M. Clemenceau, who maintained during the peace negotiations the epithet "Tiger" which he had earned long before, was alleged to have said in the course of one of those conversations which were misnamed private, "For Italy to demand Fiume is to ask for the moon."[200] Officially he took the side of Mr. Wilson, as did also the British Premier, and Italy's two allies signified but a cold assent to those other claims which were covered by their own treaty. But they made no secret of their desire to see that instrument wholly set aside. Fiume they would not bestow on their ally, at least not unless she was prepared to offer an equivalent to the Jugoslavs and to satisfy the President of the United States.

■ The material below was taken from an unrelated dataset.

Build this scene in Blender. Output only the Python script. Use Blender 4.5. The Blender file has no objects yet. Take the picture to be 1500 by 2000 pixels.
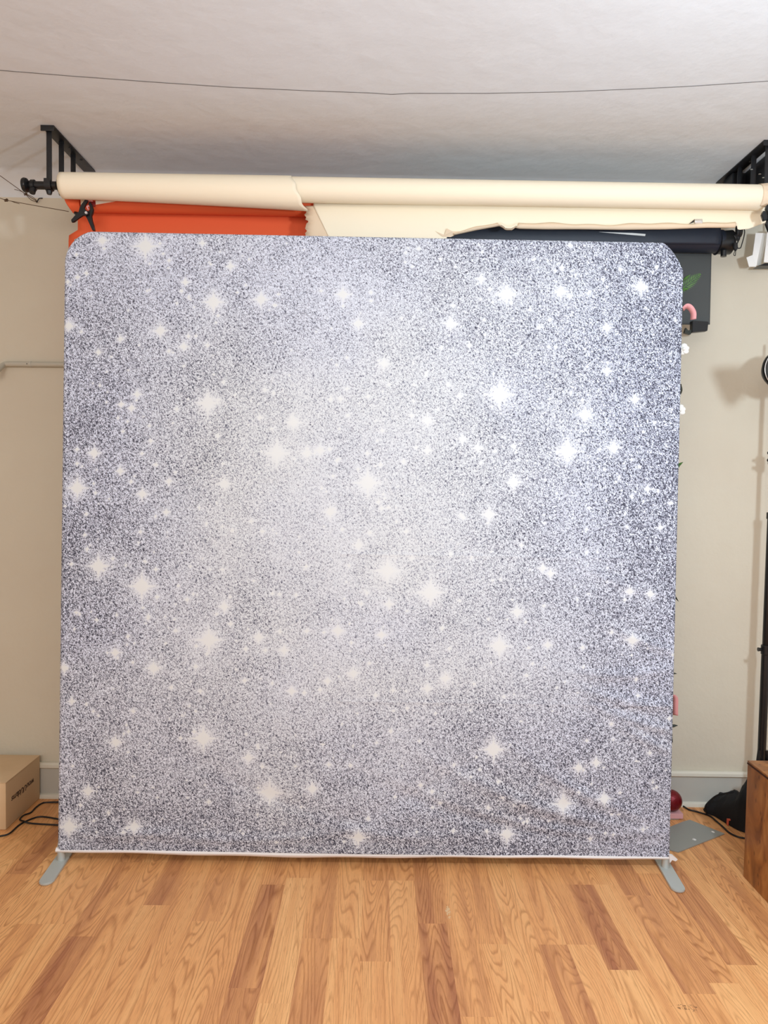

This advocacy of the claims of the Jugoslavs was bitterly resented by the Italians. For centuries the two peoples had been rivals or enemies, and during the war the Jugoslavs fought with fury against the Italians. For Italy the arch-enemy had ever been Austria and Austria was largely Slav. "Austria," they say, "was the official name given to the cruel enemy against whom we fought, but it was generally the Croatians and other Slavs whom our gallant soldiers found facing them, and it was they who were guilty of the misdeeds from which our armies suffered." Official documents prove this.[201] Orders of the day issued by the Austrian Command eulogize "the Serbo-Croatian battalions who vied with the Austro-German and Hungarian soldiers in resisting the pitfalls dug by the enemy to cause them to swerve from their fidelity and take the road to treason.[202] In the last battle which ended the existence of the Austro-Hungarian monarchy a large contingent of excellent Croatian troops fought resolutely against the Italian armies."